Opinião

O Centenário do PCP

A primeira vez na vida, de que me lembro de ter visto uma referência escrita a um comunista, foi no livro Dom Camilo e seu Pequeno Mundo da autoria de Giovanni Guarechi. O romance passava-se numa aldeia em Itália, e relatava a vida de Dom Camilo, o pároco de aldeia, que se entrecruzava com a do Peppone, o Presidente da Junta de Freguesia, um comunista.

Na sequência da leitura do livro, recordo-me de, muitos anos antes do 25 de Abril, ter questionado o meu pai sobre o que era um comunista e ter recebido uma não resposta que muito me intrigou, pois imediatamente, o meu pai em pânico e me respondeu que esse assunto não era um assunto para crianças.

Quando se deu o 25 de Abril, o PCP, partido que ora comemora o seu centenário, saiu da clandestinidade, a que a ditadura do Estado-novo o tinha condenado, e surgiu como o único partido verdadeiramente organizado e estruturado para poder tomar o poder, muito embora
já existisse o PS, criado por Mário Soares, um dissidente do PCP, este na altura não tinha uma organização estruturada, uma máquina oleada, pois não era ainda tutelado por nenhuma das duas superpotências mundiais, a URSS e os USA, tendo-o sido mais tarde, pelos norte-americanos liderados por Carluci, pouco antes do 25 de novembro de 1975.

Após o golpe militar do 25 de Abril, o PCP apoiado pela URSS, tentou alcançar o poder, ou seja, tentou e conseguiu penetrar na Instituição Militar, e participou em todos os Governos provisórios saídos do golpe, foi um período revolucionário designado por PREC que, durou entre o 25 de Abril de 1974 e o 25 de Novembro de 1975, ou seja, um período muito curto, em termos temporais, mas de muito má memória, pois o país esteve quase a sair de uma opressiva ditadura de direita, que durou quase meio-século, para uma ditadura do proletariado, digamos que, semelhante em opressão e terror, mas de sinal contrário.

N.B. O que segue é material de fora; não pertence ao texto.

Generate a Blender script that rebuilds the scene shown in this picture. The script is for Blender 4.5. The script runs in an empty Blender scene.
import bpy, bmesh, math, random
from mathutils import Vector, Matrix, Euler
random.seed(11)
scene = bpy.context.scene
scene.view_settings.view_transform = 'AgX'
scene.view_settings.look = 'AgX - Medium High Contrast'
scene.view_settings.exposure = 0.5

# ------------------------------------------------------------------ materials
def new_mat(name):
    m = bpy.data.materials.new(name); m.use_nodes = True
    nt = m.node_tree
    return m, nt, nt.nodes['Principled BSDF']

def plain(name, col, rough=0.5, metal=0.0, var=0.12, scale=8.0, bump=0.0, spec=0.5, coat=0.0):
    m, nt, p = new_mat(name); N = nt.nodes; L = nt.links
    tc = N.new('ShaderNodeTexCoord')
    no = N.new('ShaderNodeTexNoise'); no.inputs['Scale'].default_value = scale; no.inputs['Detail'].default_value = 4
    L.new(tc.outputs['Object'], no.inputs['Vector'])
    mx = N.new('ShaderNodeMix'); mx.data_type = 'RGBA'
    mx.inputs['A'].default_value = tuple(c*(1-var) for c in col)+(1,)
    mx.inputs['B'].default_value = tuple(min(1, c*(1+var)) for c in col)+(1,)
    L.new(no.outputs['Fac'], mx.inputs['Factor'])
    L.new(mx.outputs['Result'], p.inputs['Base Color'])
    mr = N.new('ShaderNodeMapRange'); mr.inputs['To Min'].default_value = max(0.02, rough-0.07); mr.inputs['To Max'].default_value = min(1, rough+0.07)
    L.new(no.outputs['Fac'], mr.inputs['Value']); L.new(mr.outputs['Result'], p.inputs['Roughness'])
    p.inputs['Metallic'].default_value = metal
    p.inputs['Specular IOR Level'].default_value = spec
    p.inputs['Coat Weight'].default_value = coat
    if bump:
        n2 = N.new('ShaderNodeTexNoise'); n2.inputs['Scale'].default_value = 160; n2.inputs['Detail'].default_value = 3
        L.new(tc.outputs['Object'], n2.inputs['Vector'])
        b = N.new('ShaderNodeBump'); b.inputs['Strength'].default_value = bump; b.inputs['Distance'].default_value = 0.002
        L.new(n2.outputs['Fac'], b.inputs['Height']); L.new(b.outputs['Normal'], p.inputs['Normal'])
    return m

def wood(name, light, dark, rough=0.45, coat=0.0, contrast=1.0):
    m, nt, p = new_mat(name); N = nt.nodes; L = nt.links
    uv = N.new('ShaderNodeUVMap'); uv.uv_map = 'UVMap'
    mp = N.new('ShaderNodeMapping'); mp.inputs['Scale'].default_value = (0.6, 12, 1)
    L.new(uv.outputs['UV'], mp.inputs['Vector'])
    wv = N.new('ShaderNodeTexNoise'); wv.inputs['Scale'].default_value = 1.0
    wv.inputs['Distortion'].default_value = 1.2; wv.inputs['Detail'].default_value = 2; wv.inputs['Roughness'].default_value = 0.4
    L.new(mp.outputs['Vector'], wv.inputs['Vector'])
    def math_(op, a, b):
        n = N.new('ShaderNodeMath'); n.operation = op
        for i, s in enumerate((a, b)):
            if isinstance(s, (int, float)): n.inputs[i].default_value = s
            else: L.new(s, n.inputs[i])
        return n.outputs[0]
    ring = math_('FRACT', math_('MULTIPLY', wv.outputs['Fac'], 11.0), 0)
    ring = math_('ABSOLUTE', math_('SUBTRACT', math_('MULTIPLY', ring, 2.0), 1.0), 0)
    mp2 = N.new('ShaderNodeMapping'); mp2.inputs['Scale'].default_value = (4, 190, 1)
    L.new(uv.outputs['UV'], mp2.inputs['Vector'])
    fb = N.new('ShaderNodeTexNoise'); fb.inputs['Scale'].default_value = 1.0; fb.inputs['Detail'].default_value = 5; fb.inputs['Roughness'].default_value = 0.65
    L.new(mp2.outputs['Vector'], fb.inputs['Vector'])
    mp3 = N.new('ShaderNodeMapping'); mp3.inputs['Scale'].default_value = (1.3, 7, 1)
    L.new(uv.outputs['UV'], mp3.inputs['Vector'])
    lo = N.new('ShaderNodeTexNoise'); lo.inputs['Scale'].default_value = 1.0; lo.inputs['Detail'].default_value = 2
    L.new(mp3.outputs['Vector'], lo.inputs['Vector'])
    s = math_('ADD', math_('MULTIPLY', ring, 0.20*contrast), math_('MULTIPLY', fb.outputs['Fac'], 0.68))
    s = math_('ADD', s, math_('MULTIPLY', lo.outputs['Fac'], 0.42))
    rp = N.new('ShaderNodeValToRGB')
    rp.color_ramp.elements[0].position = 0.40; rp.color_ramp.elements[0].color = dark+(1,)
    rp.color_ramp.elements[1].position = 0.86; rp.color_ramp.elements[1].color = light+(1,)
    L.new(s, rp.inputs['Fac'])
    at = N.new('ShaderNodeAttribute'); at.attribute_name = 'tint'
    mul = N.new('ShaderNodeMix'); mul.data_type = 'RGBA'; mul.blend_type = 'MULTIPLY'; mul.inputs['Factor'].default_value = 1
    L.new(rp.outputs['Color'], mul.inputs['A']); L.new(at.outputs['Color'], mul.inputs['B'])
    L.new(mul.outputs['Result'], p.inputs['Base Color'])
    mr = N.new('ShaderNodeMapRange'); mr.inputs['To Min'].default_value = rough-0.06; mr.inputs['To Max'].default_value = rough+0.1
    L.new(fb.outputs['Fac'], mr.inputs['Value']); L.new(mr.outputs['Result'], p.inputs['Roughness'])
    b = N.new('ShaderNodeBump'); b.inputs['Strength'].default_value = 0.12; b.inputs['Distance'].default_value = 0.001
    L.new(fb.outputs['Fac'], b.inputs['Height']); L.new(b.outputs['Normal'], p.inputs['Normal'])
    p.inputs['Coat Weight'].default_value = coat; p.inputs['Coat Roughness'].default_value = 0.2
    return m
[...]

Claro que a extrema-direita, derrotada, teve que se exilar e passar à clandestinidade, tendo só, recentemente, passados que foram quase cinquenta anos, reaparecido renovada e recauchutada, num partido de seu nome Chega, com uma ideologia que, na sua essência também não traz boas recordações ao povo português, sendo algo que podemos classificar
como um partido neo-salazarento, de má-memória.

O PCP é o único partido comunista ortodoxo que resta na Europa, após a queda do muro de Berlim, mantendo a sua ideologia expressa na sua base programática, quase incólume ao longo do seu século de existência, constituindo-se como um notável caso de estudo de arqueologia política a nível mundial, pois adaptou-se bem à idiossincrasia portuguesa, muito embora com cada vez menos expressão eleitoral.

O PCP tem-se apresentado em eleições, nas últimas décadas, travestido de uma coligação onde o seu símbolo gráfico, a foice e o martelo, embora presentes, estão num segundo plano com outras cores e dissimulado, no meio entre do símbolo de outro partido satélite, e de um
símbolo inócuo da coligação numa, em minha opinião, falhada tentativa de dissimular as suas origens, e de não ficar associado a uma imagem não muito favorável da extinta URSS.

Com o centenário do partido reapareceram estranhamente por todo o país as bandeiras comunistas, com a foice e o martelo, talvez como uma manifestação identitária revisionista para recuperar algum eleitorado, numa altura em que a CDU, tem vindo a perder eleitores, pois quem não tem orgulho na sua simbologia, também não é digno de confiança.